Frederico Flósculo pontua que a capital brasileira tem três opções para seu futuro: adentrar o caos e se tornar algo semelhante à Cidade do México, com mais de oito milhões de habitantes, estratificação social aprofundada, elevados índices de violência e impactos profundos no meio ambiente e qualidade de vida da população; introjetar o modelo de Washington e horizontalizar o desenvolvimento econômico e crescimento urbano em uma região com cerca de 100 municípios goianos, mineiros e baianos; ou ainda retomar os preceitos originais pensados para uma cidade integrada à natureza, poupadora de recursos naturais e associada a uma população empoderada, organizada em prefeituras comunitárias que definem o uso dos espaços públicos.

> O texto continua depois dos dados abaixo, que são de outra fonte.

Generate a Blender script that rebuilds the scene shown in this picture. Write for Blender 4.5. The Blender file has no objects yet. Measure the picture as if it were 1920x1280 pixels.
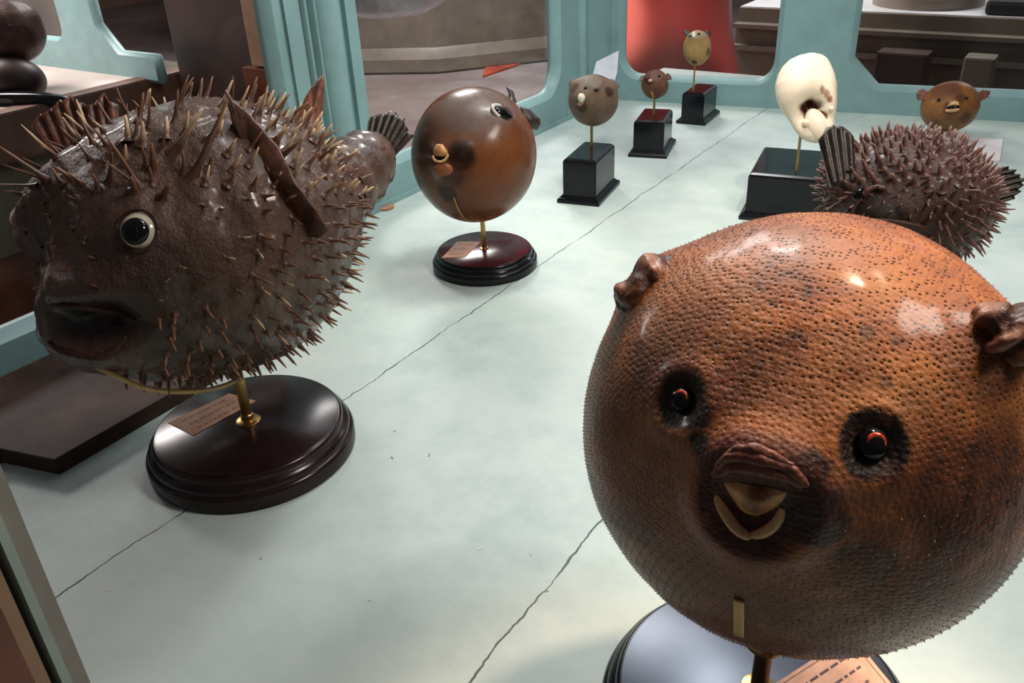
import bpy, bmesh, math, random
import numpy as np
from mathutils import Vector, Matrix
from mathutils.bvhtree import BVHTree

SC = bpy.context.scene
COL = SC.collection
random.seed(7)
RNG = np.random.default_rng(11)

# ------------------------------------------------------------------ camera
F = 1600.0
def _n(v): v = np.array(v, float); return v / np.linalg.norm(v)
_dn = _n((1100 - 960, -(3525 - 640), -F))
AZ = -_dn
AY = np.array((2178 - 960, 305 + 640, -F)); AY = _n(AY - AZ * (AY @ AZ))
AX = np.cross(AY, AZ)
RC = np.array([AX, AY, AZ])            # camera coords -> world
CAM = np.array([0, 0, 0.6])
cam = bpy.data.cameras.new('camera'); cam.lens = 30.0; cam.sensor_width = 36.0; cam.clip_start = 0.01
camo = bpy.data.objects.new('camera', cam); COL.objects.link(camo)
M = Matrix([list(RC[i]) + [CAM[i]] for i in range(3)] + [[0, 0, 0, 1]])
camo.matrix_world = M
SC.camera = camo

def ray(px, py): return RC @ np.array([px - 960, 640 - py, -F])
def fl(px, py, z=0.0):
    d = ray(px, py); return CAM + d * ((z - CAM[2]) / d[2])
def at(px, py, depth): return CAM + ray(px, py) / F * depth
def yplane(px, py, y): d = ray(px, py); return CAM + d * (y / d[1])
def xplane(px, py, x): d = ray(px, py); return CAM + d * (x / d[0])
def cv(x, y, z): return RC @ np.array([x, y, z], float)    # a direction seen as right, up, towards the viewer

# ------------------------------------------------------------------ world and light
W = bpy.data.worlds.new('world'); SC.world = W; W.use_nodes = True
W.node_tree.nodes['Background'].inputs[0].default_value = (0.80, 0.78, 0.78, 1)
W.node_tree.nodes['Background'].inputs[1].default_value = 0.09
SC.view_settings.view_transform = 'Standard'; SC.view_settings.look = 'None'
SC.view_settings.exposure = 0.0; SC.view_settings.gamma = 1.0

def aim(o, tgt):
    d = Vector(tgt) - o.location
    o.rotation_euler = d.to_track_quat('-Z', 'Y').to_euler()
def area(name, loc, tgt, size, power, col, sy=None):
    l = bpy.data.lights.new(name, 'AREA'); l.energy = power; l.color = col; l.size = size
    if sy: l.shape = 'RECTANGLE'; l.size_y = sy
    o = bpy.data.objects.new(name, l); COL.objects.link(o); o.location = loc; aim(o, tgt); return o
def spot(name, loc, tgt, deg, power, col, r=0.03, blend=0.5):
    l = bpy.data.lights.new(name, 'SPOT'); l.energy = power; l.color = col
    l.spot_size = math.radians(deg); l.spot_blend = blend; l.shadow_soft_size = r
    o = bpy.data.objects.new(name, l); COL.objects.link(o); o.location = loc; aim(o, tgt); return o
area('case_light', (-0.55, 1.5, 1.30), (-0.55, 1.45, 0), 1.0, 8.5, (0.93, 0.98, 1.0), 0.9)
area('case_lamp', (-0.62, 1.35, 1.28), (-0.62, 1.1, 0), 0.22, 7.5, (1.0, 0.99, 0.95))
area('case_light_right', (0.45, 0.85, 1.25), (-0.2, 0.5, 0.1), 0.30, 11, (1.0, 0.93, 0.85))
spot('shell_spot', (-0.05, 1.0, 1.2), (-0.41, 1.56, 0.2), 16, 24, (1.0, 0.84, 0.66), 0.02)
spot('near_fish_spot', (0.02, 0.95, 1.3), (-0.06, 0.5, 0.33), 26, 48, (1.0, 0.74, 0.50), 0.05)
area('hall_light', (-3.5, 4.5, 3.0), (-3.0, 4.0, -0.9), 2.0, 330, (1.0, 0.97, 0.95))
area('neighbour_case_light', (-3.5, 1.3, 1.2), (-3.4, 1.3, 0), 0.6, 45, (1.0, 0.93, 0.90))
spot('red_column_light', (-1.35, 2.75, 2.3), (-1.5, 3.40, 0.75), 24, 260, (1.0, 0.25, 0.35), 0.02, 0.2)
area('far_wall_light', (0.3, 5.75, 2.2), (-0.2, 6.4, 0.1), 0.8, 40, (0.95, 0.97, 1.0))
spot('red_spot', (-2.6, 2.6, 0.7), (-1.62, 3.4, 0.0), 20, 130, (1.0, 0.75, 0.65), 0.03)

# ------------------------------------------------------------------ materials
def newmat(name):
    m = bpy.data.materials.new(name); m.use_nodes = True
    nt = m.node_tree; b = nt.nodes['Principled BSDF']; return m, nt, b
def lnk(nt, a, b): nt.links.new(a, b)
def tcoord(nt): return nt.nodes.new('ShaderNodeTexCoord').outputs['Object']
def noise(nt, co, scale, detail=4, rough=0.6):
    n = nt.nodes.new('ShaderNodeTexNoise'); n.inputs['Scale'].default_value = scale
    n.inputs['Detail'].default_value = detail; n.inputs['Roughness'].default_value = rough
    if co is not None: lnk(nt, co, n.inputs['Vector'])
    return n.outputs['Fac']
def ramp(nt, fac, stops):
    r = nt.nodes.new('ShaderNodeValToRGB'); lnk(nt, fac, r.inputs[0]); e = r.color_ramp.elements
    while len(e) < len(stops): e.new(0.5)
    for k, (p, c) in enumerate(stops):
        e[k].position = p; e[k].color = tuple(c) + (1,) if len(c) == 3 else c
    return r.outputs[0]
def mixc(nt, fac, a, b, mode='MIX'):
    n = nt.nodes.new('ShaderNodeMix'); n.data_type = 'RGBA'; n.blend_type = mode
    for sock, v in ((0, fac), (6, a), (7, b)):
        if hasattr(v, 'links'): lnk(nt, v, n.inputs[sock])
        elif isinstance(v, (int, float)): n.inputs[sock].default_value = v
        else: n.inputs[sock].default_value = tuple(v) + (1,)
    return n.outputs[2]
def math_(nt, op, a, b=None, c=None, clamp=False):
    n = nt.nodes.new('ShaderNodeMath'); n.operation = op; n.use_clamp = clamp
    for k, v in enumerate((a, b, c)):
        if v is None: continue
        if hasattr(v, 'links'): lnk(nt, v, n.inputs[k])
        else: n.inputs[k].default_value = v
    return n.outputs[0]
def bump(nt, b, h, strength=0.5, dist=0.002, prev=None):
    n = nt.nodes.new('ShaderNodeBump'); n.inputs['Strength'].default_value = strength
    n.inputs['Distance'].default_value = dist; lnk(nt, h, n.inputs['Height'])
    if prev is not None: lnk(nt, prev, n.inputs['Normal'])
    lnk(nt, n.outputs[0], b.inputs['Normal']); return n.outputs[0]
def simple(name, col, rough=0.5, metal=0.0, var=0.12, scale=40, spec=0.5, bmp=0.0, coat=0.0):
    m, nt, b = newmat(name); co = tcoord(nt); f = noise(nt, co, scale)
    c2 = tuple(max(0, v * (1 - 2 * var)) for v in col); c1 = tuple(min(1, v * (1 + 2 * var)) for v in col)
    lnk(nt, ramp(nt, f, [(0.3, c2), (0.7, c1)]), b.inputs['Base Color'])
    b.inputs['Roughness'].default_value = rough; b.inputs['Metallic'].default_value = metal
    b.inputs['Specular IOR Level'].default_value = spec; b.inputs['Coat Weight'].default_value = coat
    b.inputs['Coat Roughness'].default_value = 0.1
    if bmp: bump(nt, b, f, bmp, 0.002)
    return m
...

Segundo ele, tornar os rumos da urbanização mais positivos também depende da eliminação da corrupção entranhada no Distrito Federal. Mas tudo depende da pizza à brasileira que costuma ser oferecida entre o Natal e o Carnaval. “Nas mãos dos predadores políticos e da especulação imobiliária, será impossível reverter esse processo. Hoje o Distrito Federal é um mar de lama a mil metros de altitude”, disse.